La memoria tiene grietas y fugas. En la memoria las cosas buscan su acomodo por valor y prioridad y hacen precipicios o torres. La memoria trae cosas al presente y no tenerla es ser el recipiente de la desaparición. Perder la memoria es morir, quedarse vacío de las cosas que fueron vitales. Necesitamos herramientas para evocar el recuerdo o para cercarlo y evitar que se escape, pero al final siempre será inevitable que muchas cosas se vayan, será inevitable no poder meter las manos, vencer la desintegración. 

Quizá estoy haciendo una recopilación, una amalgama de registros donde todo está separado y catalogado en una superficialidad práctica: sólo se anuncian días, horas y lugares y a veces nombres sin dar mayor detalle. Lo que suceda dentro de cada bloque se queda ahí y en el falible recuerdo. Colecciono cascarones, más especulación que realidad, porosidades, recuerdos mutantes. Entonces, este conjunto de agendas podría ser más fácilmente la representación de una fantasía. 

El crecimiento de mi colección de agendas es lento, de a una por año.
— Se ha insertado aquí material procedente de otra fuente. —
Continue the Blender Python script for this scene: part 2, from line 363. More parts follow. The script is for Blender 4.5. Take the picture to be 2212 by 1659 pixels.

Una recopilación de fragmentos que no son sino carcasas. Tal vez éstas son mis aproximaciones para erigir un monumento al vacío, mis esfuerzos por conservar mi paso por la vida, de guardarme en una caja para no borrarme demasiado pronto. Qué soberbia conservar el registro de los días y las tardes y las noches, sólo por temor a que ese registro, su simple sombra inútil a final de cuentas, se pierda por completo. 

Hablar de la Navidad es sólo un pretexto para hablar del tiempo y su desvanecimiento respectivo. Los días, como las palabras y las fechas, de todos modos se diluyen.